I’m glad the book has found a place on your shelf. My hope is that it will find a place on other’s, too.

Naomi Kanakia's avatar

What an incredible novel! Yes Stoner has this great awakening early in the book, right? Doesn't he go there originally to study agriculture or something? And then he falls in love with English, and he spends his life doing this very careful, unheralded work. It's so fantastic

Kode's avatar

I lent Stoner from the library on a whim last summer, and it is one of the best books i’ve read. Higher education has, through my life, been an important ambition for me, and this book made that ambition both stronger and more nuanced. I was emotionally invested, maybe even personally invested, in the plot and characters. Every time I see it at the bookstore I contemplate picking up a copy to add to my collection, seeing as I couldn’t keep the one from the library haha.

Ellen Yang's avatar

A Stoner collection sounds beautiful and immensely gratifying!

Funny stone's avatar

Your article unfolds gracefully,prompting me to rethink the significance of higher education in our lives. It is not just about preparing for future careers,but about continuing to grow spiritually .

Jeffrey Ort's avatar

I just finished Stoner last night and I was pleasantly surprised to find your article this morning while looking to compare my experience with others. Thank you for drawing my attention to Stoner's love of learning and teaching as more than just a coping mechanism. You have helped me understand why I felt drawn to Stoner and articulate why he resonated as more than just a sad sack living a life of toil and lost opportunities. I regained a similar love of learning when I made a mid-life career change into education. Working on my Masters while seeking to upgrade my provisional teaching license was exhilarating. What started as path to licensure and career advancement became a rediscovery of learning for learning's sake. There is really nothing like it.

Ellen Yang's avatar

This joy of reading and learning—this joy of Stoner!—feels so encapsulated in our interaction right here. Thank you for reading my article and for engaging so thoughtfully with me. I’m glad I could help and share in this feeling with you!

Nathaniel Roy's avatar

Excited to read this soon—I loved Stoner!

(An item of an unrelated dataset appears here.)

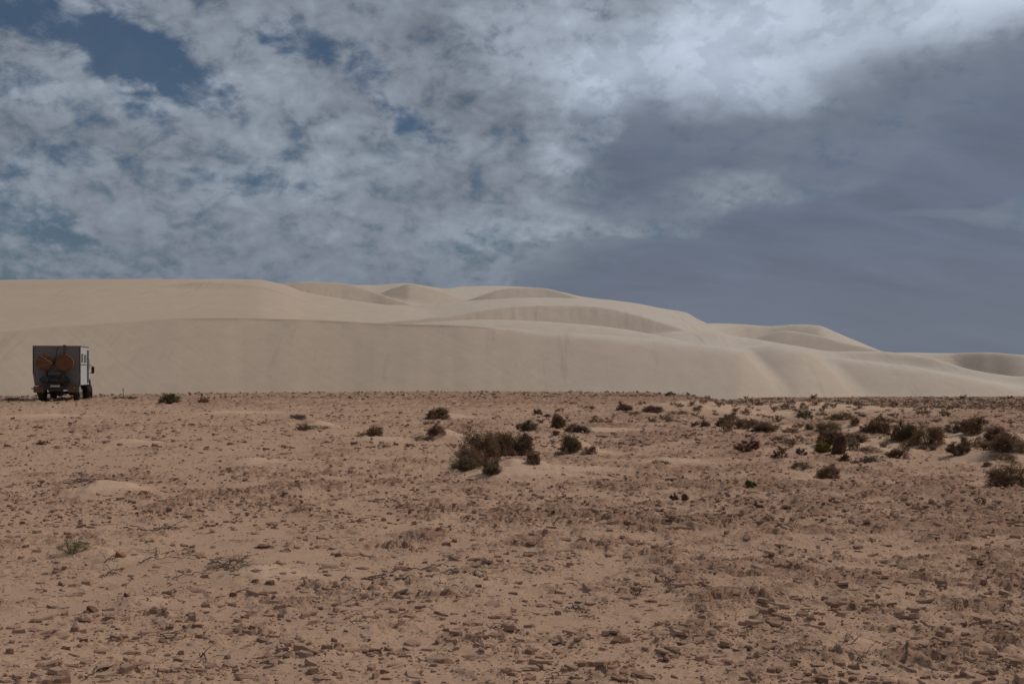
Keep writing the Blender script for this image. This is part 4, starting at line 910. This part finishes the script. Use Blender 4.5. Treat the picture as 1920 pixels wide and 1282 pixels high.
# the rest of the scrub on the right: each its own object, shapes shared
TPL = {}
for mk in ('l_dark', 'l_gdark', 'l_red', 'l_grey'):
    TPL[mk] = []
    for s in range(3):
        V, Fc, bm = shrub_arrays(3000 + s, 520, .095, stems=10, spiky=(s == 2))
        off = len(V); bm.verts.index_update(); bmesh.ops.triangulate(bm, faces=bm.faces); SV = np.array([v.co[:] for v in bm.verts]); SF = np.array([[v.index for v in f.verts] for f in bm.faces]); bm.free()
        me = np_mesh('desert_shrub', np.concatenate([V, SV]), np.concatenate([Fc, SF + off]), False); me.materials.append(M[mk]); TPL[mk].append(me)
rs = random.Random(77); cnt = 0; spots = []; SM = []
ROWN = {'l_dark': 'dark brown', 'l_gdark': 'dull dark green', 'l_red': 'reddish brown', 'l_grey': 'greyish'}
def zone(px, py):
    d = 'back' if py < 762 else ('middle' if py < 790 else 'front')
    lr = 'left' if px < 1480 else ('centre' if px < 1700 else 'right')
    return d, lr
while cnt < 215:
    t = rs.random(); px = rs.uniform(1285, 1935) if rs.random() < .93 else rs.uniform(1000, 1290); py = 749 + 100 * rs.random() ** 1.7
    if px < 1290: py = min(py, 790) + 4
    if py > 815 and px < 1480: continue
    if any(abs(px - s[0]) < (s[2] + 8) * .5 and abs(py - s[1]) < 5 for s in spots) or any(abs(px - s[0]) < s[2] * .5 and -s[3] < py - s[1] < 3 for s in SH): continue
    w = (6 + 11 * rs.random() ** 1.5) * (0.7 + (py - 745) / 75); h = w * rs.uniform(.42, .75)
    spots.append((px, py, w)); x, y, z = px_world(px, py)
    mk = rs.choice(['l_dark', 'l_dark', 'l_gdark', 'l_red', 'l_grey'])
    o = bpy.data.objects.new('desert_shrub', rs.choice(TPL[mk])); col.objects.link(o)
    W = w / F * y; o.scale = (W * 1.4, W * 1.25, h / F * y * 1.15); o.rotation_euler = (0, 0, rs.uniform(0, 6.28)); o.location = (x, y, z - .02)
    d, lr = zone(px, py) if px > 1290 else ('back', 'far left')
    sz = 'tiny' if w < 9 else ('small' if w < 15 else 'medium')
    cnt += 1; SM.append((o, sz, mk, px, py))
# labels of the small shrubs: own look, then the named shrub they stand next to
SLM = [('the yellow green shrub', 1543, 849), ('the broad black shrub', 1740, 832), ('the long double shrub', 1415, 808), ('the wide flat dark shrubs', 1562, 800), ('the tall rounded dark shrub', 1645, 817), ('the narrow footed shrub', 1826, 812),
       ('the right edge tangle', 1885, 840), ('the spiky reddish shrub', 1402, 851), ('the olive bushy shrub', 1508, 786), ('the skyline shrub', 1257, 744), ('the two brown domes', 1198, 772), ('the reddish mounded shrub', 1606, 829),
       ('the dark shrub pair', 1661, 795), ('the small round dark shrub', 1517, 807), ('the upright dark shrub', 1047, 806), ('the big ball shrub', 1888, 905), ('the round dark shrub', 1358, 802), ('the flat right shrub', 1796, 800)]
gs = {}
for (ob, sz, mk, px, py) in SM:
    b = min(SLM, key=lambda l: math.hypot(px - l[1], (py - l[2]) * 2.5)); dx, dy = px - b[1], (py - b[2]) * 2.5
    wh = ('right of ' if dx > 0 else 'left of ') if abs(dx) > abs(dy) else ('in front of ' if dy > 0 else 'behind ')
    far_ = 'far ' if math.hypot(dx, dy) > 75 else ''
    gs.setdefault((f'{sz} {ROWN[mk]} shrub', far_ + wh + b[0]), []).append((px, ob))
OW = ['leftmost', 'second', 'third', 'fourth', 'fifth', 'sixth', 'seventh', 'eighth', 'ninth', 'tenth', 'eleventh', 'twelfth']
for (dsc, wh), L in gs.items():
    L.sort(key=lambda t: t[0]); n = len(L)
    for i, (px, ob) in enumerate(L):
        o_ = '' if n == 1 else ('leftmost ' if i == 0 else ('rightmost ' if i == n - 1 else ('middle ' if n == 3 else OW[min(i, 11)] + ' from left ')))
        tag(ob, f'{o_}{dsc} {wh}', 'shrub', 'small desert shrubs of the right hand scrub')
# far scrub that reads as one mass
def far_scrub():
    r5 = np.random.default_rng(55); V0 = []; F0 = []; off = 0
    n = 3300
    d = 1 / 60 + (1 / 185 - 1 / 60) * r5.random(n); Y = 1 / d; px = 1270 + 700 * r5.random(n) ** .85; X = (px - 960) / F * Y
    n2 = 260; Y2 = 60 + 16 * r5.random(n2); px2 = 700 + 600 * r5.random(n2); X = np.concatenate([X, (px2 - 960) / F * Y2]); Y = np.concatenate([Y, Y2]); Z = smooth_z(X, Y)
    for i in range(len(X)):
        s = r5.uniform(.10, .36) * (1 if i < n else .45); k = 11
        P = r5.normal(0, .36, (k, 3)); P[:, 2] = np.abs(P[:, 2]) * .7; Q = P + r5.normal(0, .28, (k, 3)); T3 = P + r5.normal(0, .28, (k, 3))
        v = np.stack([P, Q, T3], 1).reshape(-1, 3) * s; v[:, 2] = np.abs(v[:, 2]); v += (X[i], Y[i], Z[i])
        V0.append(v); F0.append(np.arange(3 * k).reshape(-1, 3) + off); off += 3 * k
    me = np_mesh('far_scrub', np.concatenate(V0), np.concatenate(F0), False)
    tag(link('far_scrub', me, M['l_grey']), 'distant low scrub thinly covering the far right plain', kind='stuff')
far_scrub()

# forked post near the truck
bm = bmesh.new(); x, y, z = px_world(231, 747); hgt = 20 / F * y
tube(bm, [(0, 0, -.05), (.01, 0, hgt * .4), (-.005, 0, hgt * .72)], .022, .018, 6)
tube(bm, [(-.005, 0, hgt * .70), (-.05, 0, hgt * .86), (-.06, 0, hgt)], .016, .012, 6); tube(bm, [(-.005, 0, hgt * .70), (.04, .01, hgt * .85), (.055, 0, hgt * .97)], .016, .012, 6)
me = bpy.data.meshes.new('forked_post'); bm.to_mesh(me); bm.free(); o = link('forked_post', me, M['twig']); o.location = (x, y, z); tag(o, 'thin forked wooden post standing upright right of the truck', 'post')

# ------------------------------------------------------------------ the truck
T_ = {
 'box': plain_mat('box_panel_paint', (0.165, 0.155, 0.150), .55, .10, 3, bump=.05, dust=.12), 'side': plain_mat('pale_side_paint', (0.50, 0.51, 0.515), .5, .06, 3, dust=.10),
 'black': plain_mat('black_rubber', (0.022, 0.021, 0.020), .85, .3, 8, dust=.20), 'metal': plain_mat('dark_painted_steel', (0.045, 0.042, 0.040), .6, .3, 8, dust=.12),
 'orange': plain_mat('orange_tarpaulin', (0.155, 0.066, 0.024), .75, .18, 5, bump=.3, dust=.10), 'orange_rim': plain_mat('pale_orange_tarpaulin', (0.55, 0.30, 0.16), .8, .1, 6),
 'strap': plain_mat('pale_strap', (0.45, 0.28, 0.13), .8, .1, 9), 'red': plain_mat('red_lamp_glass', (0.30, 0.02, 0.015), .25, .1, 9, spec=.5), 'amber': plain_mat('amber_lamp_glass', (0.50, 0.16, 0.02), .25, .1, 9, spec=.5),
 'glass': plain_mat('dark_window_glass', (0.030, 0.033, 0.038), .12, .05, 4, spec=.6), 'plate': plain_mat('number_plate_white', (0.50, 0.50, 0.48), .5, .05, 9), 'tan': plain_mat('dusty_mudguard', (0.14, 0.10, 0.06), .8, .2, 6),
 'rim': plain_mat('grey_wheel_steel', (0.22, 0.20, 0.19), .6, .2, 8, dust=.3), 'rack': plain_mat('grey_rack_panel', (0.13, 0.13, 0.135), .6, .2, 8), 'burg': plain_mat('dark_red_trim', (0.12, 0.03, 0.035), .6, .1, 8)}
class PB:
    def __init__(s): s.bm = bmesh.new()
    def box(s, x0, x1, y0, y1, z0, z1, bev=.012):
        g = bmesh.ops.create_cube(s.bm, size=1)['verts']
        bmesh.ops.scale(s.bm, vec=(x1 - x0, y1 - y0, z1 - z0), verts=g); bmesh.ops.translate(s.bm, vec=((x0 + x1) / 2, (y0 + y1) / 2, (z0 + z1) / 2), verts=g)
        if bev: 
            es = {e for v in g for e in v.link_edges}; bmesh.ops.bevel(s.bm, geom=list(es), offset=min(bev, .3 * min(x1 - x0, y1 - y0, z1 - z0)), segments=2, affect='EDGES')
        return s
    def prism(s, prof, y0, y1):
        a = [s.bm.verts.new((x, y0, z)) for x, z in prof]; b = [s.bm.verts.new((x, y1, z)) for x, z in prof]; n = len(prof)
        s.bm.faces.new(a); s.bm.faces.new(b[::-1])
        for i in range(n): s.bm.faces.new((a[i], b[i], b[(i + 1) % n], a[(i + 1) % n]))
        return s
    def side(s, prof, x0, x1):
        a = [s.bm.verts.new((x0, y, z)) for y, z in prof]; b = [s.bm.verts.new((x1, y, z)) for y, z in prof]; n = len(prof)
        s.bm.faces.new(a[::-1]); s.bm.faces.new(b)
        for i in range(n): s.bm.faces.new((a[i], a[(i + 1) % n], b[(i + 1) % n], b[i]))
        return s
    def cyl(s, c, r, h, axis='x', seg=28, r2=None, bev=.02):
        g = bmesh.ops.create_cone(s.bm, cap_ends=True, segments=seg, radius1=r, radius2=r2 if r2 else r, depth=h)['verts']
        m = {'x': Matrix.Rotation(R(90), 3, 'Y'), 'y': Matrix.Rotation(R(90), 3, 'X'), 'z': Matrix.Identity(3)}[axis]
        bmesh.ops.rotate(s.bm, matrix=m, verts=g, cent=(0, 0, 0)); bmesh.ops.translate(s.bm, vec=c, verts=g)
        if bev: bmesh.ops.bevel(s.bm, geom=[e for e in {e for v in g for e in v.link_edges} if e.calc_face_angle(0) > 1.0], offset=bev, segments=2, affect='EDGES')
        return s
    def tube(s, pts, r, r1=None, sides=6): tube(s.bm, pts, r, r1 or r, sides); return s
    def build(s, name, mat, parent, loc=None, rot=None):
        bmesh.ops.recalc_face_normals(s.bm, faces=s.bm.faces)
        me = bpy.data.meshes.new(name); s.bm.to_mesh(me); s.bm.free(); o = link(name, me, mat, parent)
        if loc: o.location = loc
        if rot: o.rotation_euler = rot
        return o
tx, ty, tz = px_world(106.5, 753.5)
truck = bpy.data.objects.new('camper_truck', None); col.objects.link(truck); truck.location = (tx, ty, tz - .01); truck.rotation_euler = (0, 0, R(14.8))
tag(truck, 'grey box bodied off road camper truck seen from behind on the desert plain', 'truck')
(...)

Caroline Osella   (they/them)'s avatar

I was lucky to study at LSE in the 1980s, where we still had personal tutors, fortnightly essays with sessions one on one for feedback, invitations to the bar, to coffee, even to some tutors' homes. By the time I became an academic, an undergrad anthroplogy cohort had swelled from 25 to 100, making personalized tuition and relationships impossible. We delivered lectures, but seminar groups were run by teaching assistants, (PhD students). I did my best, still, especially with the ones that the system was not set up for; and am warmed when, every so often, an ex student is in touch with life news. The novel I'm writing records some of the tough situations faced by staff and students in the current underfunded and over-homogenised set-up. Stoner is a beautiful and nostalgic novel and utterly unrecognisable as an environment. Yes, everyone has lost out.

Ellen Yang's avatar

Wow, that sounds like a special undergrad experience! I wish we still had programs like that in the US. Better yet, I wish it was something universities saw as vital and invested in. I think that would draw students back into academia more than anything else. Let me know how your novel goes!

Sam Kahn's avatar

Great piece Ellen! Stoner might be the single best novel ever written. Lovely that you’ve found it!

Ellen Yang's avatar

It captures the form of the novel so well. I agree with that take.

Naomi Kanakia's avatar

Wow aren't you a Stanford student? You worked 20-30 hours? That seems so rare for a Stanford undergrad

Steven Tagle's avatar

Thank you so much for reading and sharing your thoughts about my Dear Stanford letter, Ellen. I miss those days, too. Very excited to dive into Stoner after your thoughtful analysis!